Am Ende des Tages zeigten sich die Teilnehmer und Teilnehmerinnen und auch BdS-Ausbildungsreferentin Nicole Campe, die seit Jahren für das Ausbildertreffen verantwortlich ist, begeistert von dem unterhaltsamen und interessanten Workshop. Dank des intensiven und konstruktiven Austauschs konnte Jede und Jeder Tipps für sich mitnehmen, die problemlos – dem individuellen Bedarf angepasst – in den Ausbildungsalltag integriert werden können.
Im Anschluss an den Workshop hieß es dann: Die Gespräche bei gutem Essen und guter Laune weiterführen und das BdS-Ausbildertreffen bei einem geselligen Beisammensein und gutem Essen im Franziskaner in der Münchner Innenstadt ausklingen lassen. Dabei gab es auch Einblicke in die Neuordnung der Ausbildungsberufe der Systemgastronomie.
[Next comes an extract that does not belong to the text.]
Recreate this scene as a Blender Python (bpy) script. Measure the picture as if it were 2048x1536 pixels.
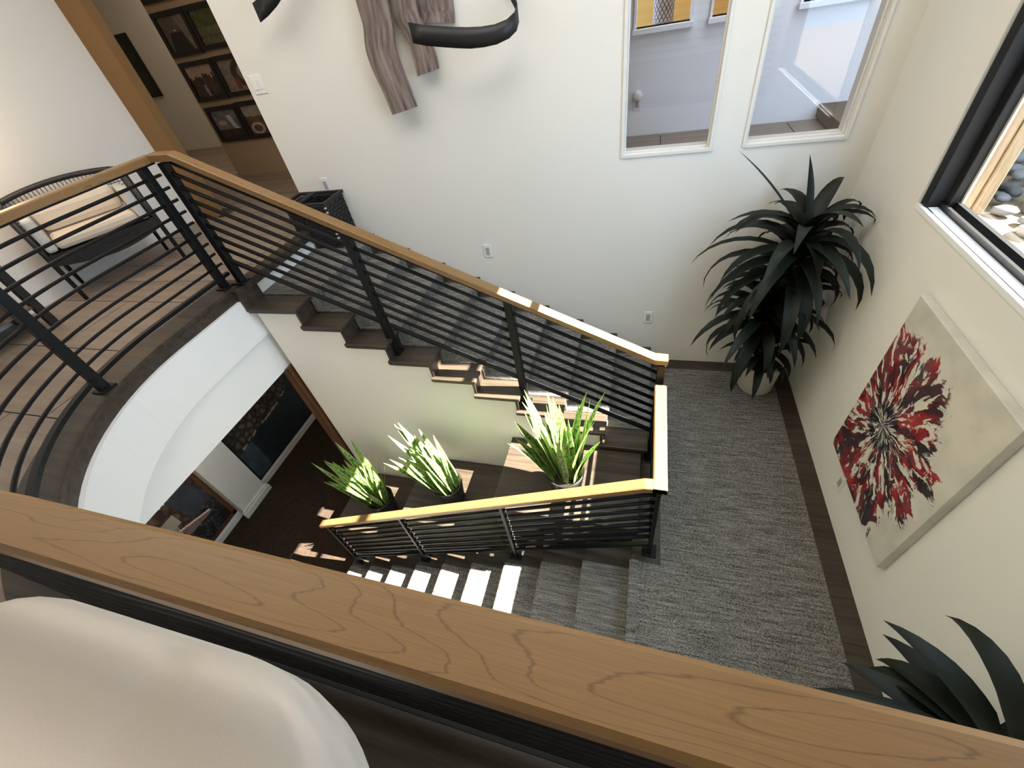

Claudia Letzner von der Beruflichen Schule in Elmshorn informierte über das erfolgreich abgeschlossene Mammutprojekt „Neuordnungsverfahren“, das nun mit all seinen Aktualisierungen und Anpassungen an heutige Bedürfnisse, kommende Mitarbeiterinnen und Mitarbeiter mehr als bestens auf eine vielversprechende Zukunft in einer modernen Systemgastronomie vorbereitet.
An diesem Miteinander gilt es unbedingt festzuhalten – und somit steht der Termin für das nächste BdS-Ausbildertreffen 2023 auch schon fest: Donnerstag, 14. September 2023.